Aziz Philippus’un mezarının olduğu yerden tam karşıya bakarsanız Laodikeia'yı rahatlıkla görebilirsiniz. Laodikeia ve Hierapolis arasında tarihte mevcut olduğu yazılı bir göl varmış. Günümüzde yok. Laodikeia, bu göle hakim noktada yer alıyor. Antik tiyatronun vadiye bakan bir taşına oturup etrafı incelerseniz şehrin stratejik konumunu daha net anlayabilirsiniz. Laodikeia'yı önemli kılan bir diğer unsur da Anadolu'nun en büyük stadyumuna sahip olması.Tiyatro kalıntıları, Hierapolis gibi ayakta kalmasa da gerçekleşecek kazılarla aslına uygun yapılabilir. Bu haliyle de depremin yıkımını anlayabiliyor insan. Bunun dışında sur kalıntıları oldukça belirgin ve Agora tavan hariç ayakta denebilir. Sütunlar arasında ilerlerken elinizi havuza sokuyorsunuz ve bir dükkandan seslenen mücevherci size parçalarını göstermek istiyor. Kulak asmadan ilerlemeye devam ediyorsunuz. Hierapolis caddesine girince biraz ilerleyip sola baktığınızda at yarışı kulüplerinin kaldıkları binadan gelen sesleri duyuyorsunuz. Devam ettiğinizde tekrar solda sizi bu sefer büyük bir kapı karşılıyor. İçeriye göz attığınızda heybetli bir heykel size bakıyor ve tapınakta buluyorsunuz kendinizi. Laodikeia da Bizans için oldukça önem arz eden bir kentmiş.

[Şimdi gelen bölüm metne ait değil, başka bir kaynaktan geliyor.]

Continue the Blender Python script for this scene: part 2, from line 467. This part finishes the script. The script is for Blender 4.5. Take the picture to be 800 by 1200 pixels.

Burayı bir günde anca bitirdikten sonra konaklayıp ertesi gün Tripolis'e geçtim. Tripolis kazısı daha bitmemiş ve bu haliyle de görkemini anlamak mümkün. Kalesi, sütunlu caddesi, agorası, mahzeni andıran dükkanı, heybetli sütunu, çeşmesi ve tabanında mozaik bulunan villasıyla antik çağın zengin şehirlerden biri olduğunu belli ediyor. Deprem, burayı da vurmuş ve şehir 11.yy'dan itibaren kalıntı olarak varlığını sürdürmüş.

İç Ege, bende yarım kalmış bir rota oldu. Elime geçen ilk fırsatta tekrar bu bölgeyi daha kapsamlı ziyaret etmek istiyorum. O zamana antik şehirlerin kazıları da derinleştirilmiş olur belki. Yaşadığımız coğrafya, oldukça zengin kültürel değerler barındırıyor. İmkanımız vaktimiz varken gezip görmek gerektiğine inanıyorum. Irak'ta Suriye'de yerle bir edilen antik şehirleri görünce ülkemdekilere sahip çıkma isteğim daha da artıyor. Bu güzellikleri ve mirası, bizim kadar gelecek nesillerin de görmek hakkı. Her fırsatta tanıtmalı, ziyaret etmeli ve kültürel değer bilincinde olarak sahip çıkmalıyız.